A Guernsey Certificate for Lawful Use (CLU) is an official document issued by the local government in Guernsey, an island in the English Channel with a population of 63,000. 

This certificate is a way of confirming that the use of a building, or part of a building, is considered legal under local laws. It’s similar to getting approval that what you’re doing with the property is allowed. For example, if someone has been using a building as a shop, a CLU can confirm that this use is legal. It’s important for ensuring that property uses comply with local regulations and planning laws.

Here are the two pathways by which a CLU can be issued in Guernsey:

  1. Existing Use Prior to Law: If a change of use of land was instituted before the introduction of Part V of the Land Planning and Development (Guernsey) Law, 2005, which came into effect on April 6, 2009, it is considered lawful.
  2. Expiration of Enforcement Period: A use becomes lawful if, after being instituted unlawfully, the time periods for enforcement (4 or 10 years) have expired, meaning no compliance action can be taken.
    • Non-retroactive Application of Time Limits: Once the 4 or 10-year period has passed, the law does not allow for counting backwards from the date of CLU application to challenge the use.
    • Restarting of Period with Change of Use: If the use of the land changes in a way that enforcement action becomes infeasible within the 4 or 10-year period, the period may restart.

Decision Based on Evidence: A decision on issuing a CLU should be made as soon as reasonably possible after application, based on evidence like cadastre records showing use of the property before April 6, 2009.

Standard of Proof: The applicant must prove the lawfulness of the change of use on the balance of probabilities, meaning it is more likely than not to be lawful.

(The 4-year period is when the use is known to the Department, and the 10-year period is when it is not).

I have an office in the basement of my house. At the end of 2019, I had a potential tenant, ready to sign. The lease was with their lawyers. They wanted confirmation that the current office use was permitted. So, I applied for a CLU.

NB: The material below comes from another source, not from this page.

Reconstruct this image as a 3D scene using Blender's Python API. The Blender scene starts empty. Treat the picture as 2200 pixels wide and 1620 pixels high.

The primary pathway through which a CLU could be obtained was that the property for which the CLU was sought was an office before the planning law came into force.

The Manager of the Cadastre emailed the Director of Planning at the outset to say that the office had been in use as such since at least 2000.

Despite this, Planning officers prolonged the CLU process, purposefully stretching it to the maximum of their eight-week internal deadline by following pathway (2) above, and by trying to count backwards from the date of my application. All they had to do was follow pathway (1), and they knew this from the outset.

The Certificate was finally issued by the DPA 75 days later, despite the fact that they knew I had a tenant waiting, and despite the fact that they knew they had to issue the Certificate from the outset.

Because of their procrastination, I lost my prospective tenant.

I complained. Through sheer perseverance, my case became the only one to fall before an Administrative Review Board (ARB) in the last 5 years.

The ARB asked the Civil Service to have the matter re-reviewed. And they did. They got a reviewer, who sidestepped the terms of reference. The resulting re-review was then able to contradict the facts of the case on fundamental grounds (the review ignored Path (1) above). The review was also contradictory and misattributed dates amongst other defects. Notwithstanding this, the ARB accepted the findings. 

There is no appeal mechanism.

As such, I think that it is germane to the debate on whether to replace ARBs with a Public Services Ombudsperson from outside the Island. This is coming up before the States on Wednesday 21/02/2024. And so I am releasing some of the documents that led to the extraordinary conclusion so that the public and our Deputies can see how the only Admin Review that has concluded in 5 years has been handled.

I hope this makes a compelling case for systemic change. It’s not good enough to revisit the matter in 2026. Guernsey needs the PSO now.

(I have redacted some names but left the names of civil servants in the set of documents. That is because they are public servants, paid by the public purse.)